▸ **THE PROBLEM**: For every line in the records that has the word "Blender", make a copy.

▸ **LISTING**:
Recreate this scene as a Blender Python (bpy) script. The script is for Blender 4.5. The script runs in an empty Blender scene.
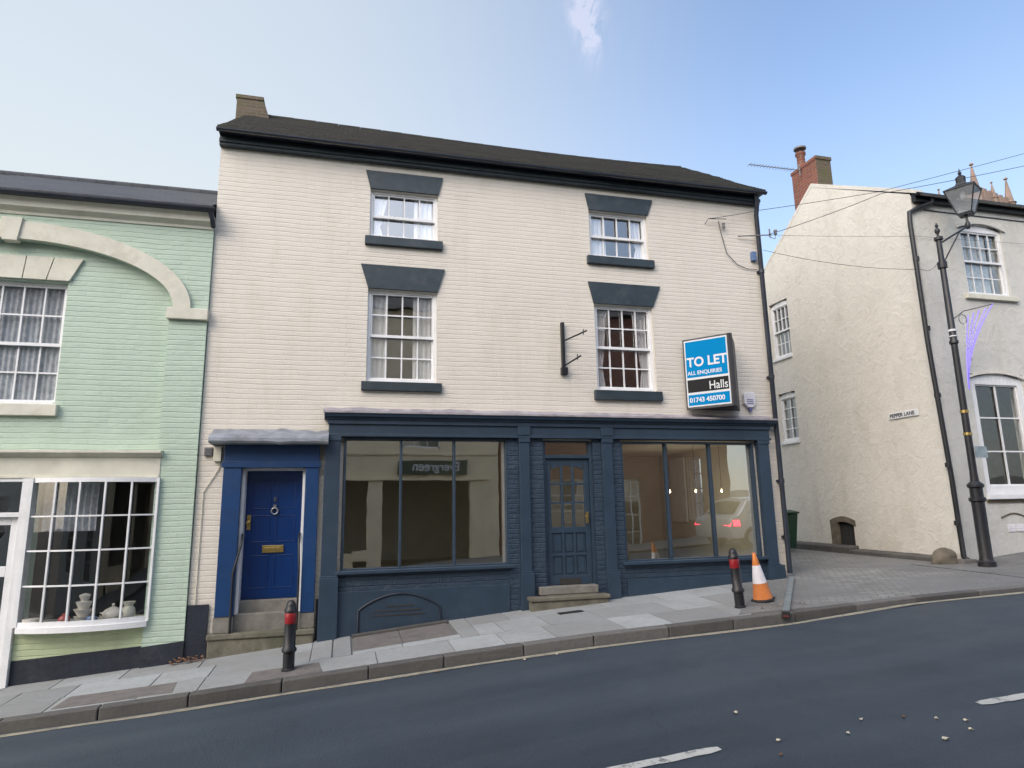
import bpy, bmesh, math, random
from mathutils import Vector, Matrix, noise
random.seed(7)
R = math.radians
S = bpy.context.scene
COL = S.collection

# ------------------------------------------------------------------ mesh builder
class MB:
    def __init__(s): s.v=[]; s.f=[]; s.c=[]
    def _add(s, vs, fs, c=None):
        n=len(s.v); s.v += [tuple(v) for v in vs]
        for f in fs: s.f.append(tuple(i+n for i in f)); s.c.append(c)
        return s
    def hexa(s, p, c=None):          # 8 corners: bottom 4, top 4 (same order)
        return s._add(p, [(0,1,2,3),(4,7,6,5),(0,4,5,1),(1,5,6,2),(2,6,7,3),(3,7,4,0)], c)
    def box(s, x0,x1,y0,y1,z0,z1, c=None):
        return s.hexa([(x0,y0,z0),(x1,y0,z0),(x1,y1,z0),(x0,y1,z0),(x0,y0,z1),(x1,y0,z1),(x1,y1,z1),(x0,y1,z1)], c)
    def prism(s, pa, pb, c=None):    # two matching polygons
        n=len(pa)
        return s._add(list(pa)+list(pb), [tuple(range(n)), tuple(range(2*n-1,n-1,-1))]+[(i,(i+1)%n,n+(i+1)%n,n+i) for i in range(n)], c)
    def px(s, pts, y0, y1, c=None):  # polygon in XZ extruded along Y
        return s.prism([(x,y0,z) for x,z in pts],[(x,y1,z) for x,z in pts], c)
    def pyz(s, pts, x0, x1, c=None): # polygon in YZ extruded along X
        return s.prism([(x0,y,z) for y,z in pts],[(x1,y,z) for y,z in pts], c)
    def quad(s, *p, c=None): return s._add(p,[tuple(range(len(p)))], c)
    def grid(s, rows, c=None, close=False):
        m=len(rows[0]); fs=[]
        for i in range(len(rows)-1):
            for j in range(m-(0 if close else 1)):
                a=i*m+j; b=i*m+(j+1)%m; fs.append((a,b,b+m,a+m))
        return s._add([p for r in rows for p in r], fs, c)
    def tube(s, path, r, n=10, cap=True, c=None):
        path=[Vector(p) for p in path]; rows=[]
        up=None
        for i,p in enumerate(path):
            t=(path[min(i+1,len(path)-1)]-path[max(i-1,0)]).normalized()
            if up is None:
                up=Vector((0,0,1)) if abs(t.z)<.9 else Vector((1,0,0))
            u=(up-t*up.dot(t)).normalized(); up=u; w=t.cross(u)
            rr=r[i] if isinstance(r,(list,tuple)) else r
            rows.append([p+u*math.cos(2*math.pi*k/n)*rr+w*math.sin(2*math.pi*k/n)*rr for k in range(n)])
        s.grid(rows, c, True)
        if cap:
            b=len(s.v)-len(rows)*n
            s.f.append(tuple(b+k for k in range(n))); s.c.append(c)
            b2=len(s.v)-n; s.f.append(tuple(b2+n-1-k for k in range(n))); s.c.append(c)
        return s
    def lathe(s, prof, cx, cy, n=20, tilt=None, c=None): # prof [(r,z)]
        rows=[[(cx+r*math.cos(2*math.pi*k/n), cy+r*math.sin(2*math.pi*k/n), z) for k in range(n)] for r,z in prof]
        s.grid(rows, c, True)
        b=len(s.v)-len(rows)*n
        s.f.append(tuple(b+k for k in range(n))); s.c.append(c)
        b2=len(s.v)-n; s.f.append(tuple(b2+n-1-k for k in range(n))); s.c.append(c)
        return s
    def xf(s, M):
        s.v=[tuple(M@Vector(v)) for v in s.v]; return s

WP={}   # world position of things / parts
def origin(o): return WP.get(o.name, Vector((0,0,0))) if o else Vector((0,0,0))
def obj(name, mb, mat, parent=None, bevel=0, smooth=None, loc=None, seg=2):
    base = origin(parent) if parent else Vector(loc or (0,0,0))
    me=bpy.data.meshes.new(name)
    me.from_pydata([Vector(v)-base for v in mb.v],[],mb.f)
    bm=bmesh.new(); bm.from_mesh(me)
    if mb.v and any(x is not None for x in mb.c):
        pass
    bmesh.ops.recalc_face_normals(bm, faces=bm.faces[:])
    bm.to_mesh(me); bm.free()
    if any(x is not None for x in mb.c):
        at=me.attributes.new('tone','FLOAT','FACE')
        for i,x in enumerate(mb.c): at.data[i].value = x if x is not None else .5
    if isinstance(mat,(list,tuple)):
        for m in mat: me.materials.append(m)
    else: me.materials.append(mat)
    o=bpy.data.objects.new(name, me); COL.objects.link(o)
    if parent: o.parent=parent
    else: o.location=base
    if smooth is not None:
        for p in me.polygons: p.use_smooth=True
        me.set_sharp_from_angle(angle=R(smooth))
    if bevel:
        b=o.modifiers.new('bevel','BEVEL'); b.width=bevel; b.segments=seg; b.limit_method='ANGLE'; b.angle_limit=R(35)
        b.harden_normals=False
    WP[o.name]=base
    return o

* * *

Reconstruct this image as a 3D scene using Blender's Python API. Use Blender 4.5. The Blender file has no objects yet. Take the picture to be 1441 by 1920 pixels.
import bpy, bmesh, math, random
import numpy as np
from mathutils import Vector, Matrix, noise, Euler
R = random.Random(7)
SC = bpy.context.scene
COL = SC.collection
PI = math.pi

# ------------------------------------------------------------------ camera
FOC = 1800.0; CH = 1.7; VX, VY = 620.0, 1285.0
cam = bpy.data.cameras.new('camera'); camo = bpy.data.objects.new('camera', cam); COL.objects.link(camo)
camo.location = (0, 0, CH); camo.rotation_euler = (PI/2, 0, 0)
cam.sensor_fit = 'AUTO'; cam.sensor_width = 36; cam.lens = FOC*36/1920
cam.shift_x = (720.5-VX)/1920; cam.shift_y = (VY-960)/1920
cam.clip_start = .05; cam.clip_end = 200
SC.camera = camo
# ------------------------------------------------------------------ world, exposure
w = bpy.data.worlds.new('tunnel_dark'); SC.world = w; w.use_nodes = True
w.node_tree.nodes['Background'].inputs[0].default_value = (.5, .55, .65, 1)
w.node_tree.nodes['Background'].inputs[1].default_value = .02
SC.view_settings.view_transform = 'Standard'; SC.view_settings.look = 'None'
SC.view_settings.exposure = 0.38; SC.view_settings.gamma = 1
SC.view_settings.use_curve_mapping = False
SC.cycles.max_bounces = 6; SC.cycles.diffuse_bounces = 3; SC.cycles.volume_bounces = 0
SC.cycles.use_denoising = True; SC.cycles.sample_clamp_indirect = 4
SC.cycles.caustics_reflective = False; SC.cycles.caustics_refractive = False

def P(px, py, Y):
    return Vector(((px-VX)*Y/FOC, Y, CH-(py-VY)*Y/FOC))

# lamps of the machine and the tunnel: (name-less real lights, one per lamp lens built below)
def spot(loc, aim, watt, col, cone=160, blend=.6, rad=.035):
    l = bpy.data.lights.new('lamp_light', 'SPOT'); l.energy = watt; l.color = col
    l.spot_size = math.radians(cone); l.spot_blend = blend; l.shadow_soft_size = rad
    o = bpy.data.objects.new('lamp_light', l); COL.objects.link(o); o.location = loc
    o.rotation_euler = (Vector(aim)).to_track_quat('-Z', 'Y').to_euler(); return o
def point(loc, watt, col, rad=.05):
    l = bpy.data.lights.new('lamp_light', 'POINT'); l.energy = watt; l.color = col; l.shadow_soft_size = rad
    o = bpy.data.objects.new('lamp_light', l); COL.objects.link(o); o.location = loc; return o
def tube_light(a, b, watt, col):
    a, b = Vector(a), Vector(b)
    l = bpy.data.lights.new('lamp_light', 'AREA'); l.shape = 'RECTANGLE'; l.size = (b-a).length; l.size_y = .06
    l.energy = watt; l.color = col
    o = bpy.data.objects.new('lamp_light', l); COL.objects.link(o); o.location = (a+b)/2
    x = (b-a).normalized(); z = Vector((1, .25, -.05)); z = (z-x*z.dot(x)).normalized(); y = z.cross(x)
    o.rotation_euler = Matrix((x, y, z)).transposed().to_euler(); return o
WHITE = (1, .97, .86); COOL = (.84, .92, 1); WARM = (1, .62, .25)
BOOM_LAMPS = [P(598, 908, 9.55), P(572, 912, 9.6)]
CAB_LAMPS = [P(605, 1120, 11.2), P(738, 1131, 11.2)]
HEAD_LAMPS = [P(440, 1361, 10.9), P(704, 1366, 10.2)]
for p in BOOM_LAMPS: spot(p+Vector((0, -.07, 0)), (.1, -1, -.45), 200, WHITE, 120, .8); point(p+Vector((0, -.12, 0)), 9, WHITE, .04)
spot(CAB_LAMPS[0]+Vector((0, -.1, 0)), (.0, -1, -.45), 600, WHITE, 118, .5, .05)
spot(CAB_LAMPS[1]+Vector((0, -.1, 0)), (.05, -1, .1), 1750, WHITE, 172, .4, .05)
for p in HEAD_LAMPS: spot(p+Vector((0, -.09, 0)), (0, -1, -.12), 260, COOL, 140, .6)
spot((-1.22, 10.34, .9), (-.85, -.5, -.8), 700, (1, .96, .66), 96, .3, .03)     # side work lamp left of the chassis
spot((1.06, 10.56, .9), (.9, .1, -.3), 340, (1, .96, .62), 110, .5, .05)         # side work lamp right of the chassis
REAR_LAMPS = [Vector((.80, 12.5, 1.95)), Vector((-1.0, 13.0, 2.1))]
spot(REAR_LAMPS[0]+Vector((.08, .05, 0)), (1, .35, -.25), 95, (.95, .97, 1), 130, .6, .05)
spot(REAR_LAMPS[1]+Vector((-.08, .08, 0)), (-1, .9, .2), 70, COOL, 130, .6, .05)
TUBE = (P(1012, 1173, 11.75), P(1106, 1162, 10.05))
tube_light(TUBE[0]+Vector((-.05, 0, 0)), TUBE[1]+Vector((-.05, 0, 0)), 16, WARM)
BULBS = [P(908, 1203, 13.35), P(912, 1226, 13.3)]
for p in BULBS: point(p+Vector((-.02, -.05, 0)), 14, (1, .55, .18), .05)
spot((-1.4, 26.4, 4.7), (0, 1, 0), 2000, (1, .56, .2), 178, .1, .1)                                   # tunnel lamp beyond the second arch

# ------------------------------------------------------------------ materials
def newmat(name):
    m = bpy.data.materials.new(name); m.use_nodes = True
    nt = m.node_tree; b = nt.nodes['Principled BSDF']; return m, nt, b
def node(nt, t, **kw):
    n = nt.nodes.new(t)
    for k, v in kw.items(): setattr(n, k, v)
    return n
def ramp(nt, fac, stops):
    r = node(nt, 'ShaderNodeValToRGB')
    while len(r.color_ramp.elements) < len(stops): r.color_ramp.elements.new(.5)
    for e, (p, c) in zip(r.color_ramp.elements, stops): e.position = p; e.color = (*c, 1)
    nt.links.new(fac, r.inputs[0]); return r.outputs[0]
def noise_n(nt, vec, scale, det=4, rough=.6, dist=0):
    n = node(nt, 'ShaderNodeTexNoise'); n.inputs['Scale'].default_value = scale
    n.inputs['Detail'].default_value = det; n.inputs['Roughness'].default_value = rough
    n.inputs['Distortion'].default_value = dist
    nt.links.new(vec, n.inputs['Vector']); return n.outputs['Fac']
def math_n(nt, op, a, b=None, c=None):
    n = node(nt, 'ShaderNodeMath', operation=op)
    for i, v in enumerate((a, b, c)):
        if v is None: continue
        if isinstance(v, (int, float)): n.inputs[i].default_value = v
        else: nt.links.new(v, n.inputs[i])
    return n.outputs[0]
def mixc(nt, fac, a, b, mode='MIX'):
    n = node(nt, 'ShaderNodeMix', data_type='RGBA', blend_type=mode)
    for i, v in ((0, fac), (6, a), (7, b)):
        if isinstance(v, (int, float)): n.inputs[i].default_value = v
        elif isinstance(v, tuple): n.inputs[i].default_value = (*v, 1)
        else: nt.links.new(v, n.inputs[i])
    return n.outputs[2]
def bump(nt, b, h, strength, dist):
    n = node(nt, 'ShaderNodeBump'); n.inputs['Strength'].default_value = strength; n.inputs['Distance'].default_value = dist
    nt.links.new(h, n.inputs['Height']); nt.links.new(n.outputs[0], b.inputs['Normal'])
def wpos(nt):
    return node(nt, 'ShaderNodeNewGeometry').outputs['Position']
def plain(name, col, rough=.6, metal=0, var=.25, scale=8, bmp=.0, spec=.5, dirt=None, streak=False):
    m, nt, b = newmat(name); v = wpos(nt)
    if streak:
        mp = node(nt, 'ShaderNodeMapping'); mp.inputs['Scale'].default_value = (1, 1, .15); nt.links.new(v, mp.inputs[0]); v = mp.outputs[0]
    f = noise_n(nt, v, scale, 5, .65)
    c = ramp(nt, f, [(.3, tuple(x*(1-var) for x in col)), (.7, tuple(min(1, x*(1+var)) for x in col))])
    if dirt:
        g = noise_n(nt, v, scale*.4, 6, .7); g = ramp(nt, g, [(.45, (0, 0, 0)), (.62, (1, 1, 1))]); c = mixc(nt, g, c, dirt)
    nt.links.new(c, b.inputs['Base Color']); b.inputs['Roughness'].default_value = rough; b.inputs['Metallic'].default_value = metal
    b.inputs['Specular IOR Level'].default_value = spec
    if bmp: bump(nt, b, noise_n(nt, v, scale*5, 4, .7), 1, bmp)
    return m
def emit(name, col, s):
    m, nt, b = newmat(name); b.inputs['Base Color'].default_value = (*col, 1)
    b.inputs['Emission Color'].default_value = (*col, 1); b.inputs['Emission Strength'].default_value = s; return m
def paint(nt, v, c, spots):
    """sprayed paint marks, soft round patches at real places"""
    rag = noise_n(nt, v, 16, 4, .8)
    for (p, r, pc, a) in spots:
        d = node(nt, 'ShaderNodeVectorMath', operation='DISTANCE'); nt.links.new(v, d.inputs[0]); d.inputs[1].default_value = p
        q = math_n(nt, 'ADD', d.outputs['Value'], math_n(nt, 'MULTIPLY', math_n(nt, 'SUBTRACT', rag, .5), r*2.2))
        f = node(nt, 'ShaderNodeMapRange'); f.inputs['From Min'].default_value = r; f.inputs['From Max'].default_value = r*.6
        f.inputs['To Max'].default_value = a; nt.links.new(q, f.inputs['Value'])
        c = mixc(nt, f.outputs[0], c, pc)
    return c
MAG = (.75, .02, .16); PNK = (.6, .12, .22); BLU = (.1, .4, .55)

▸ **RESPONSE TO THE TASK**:
Recreate this scene as a Blender Python (bpy) script. The script is for Blender 4.5. The script runs in an empty Blender scene.
Reconstruct this image as a 3D scene using Blender's Python API. Use Blender 4.5. The Blender file has no objects yet. Take the picture to be 1441 by 1920 pixels.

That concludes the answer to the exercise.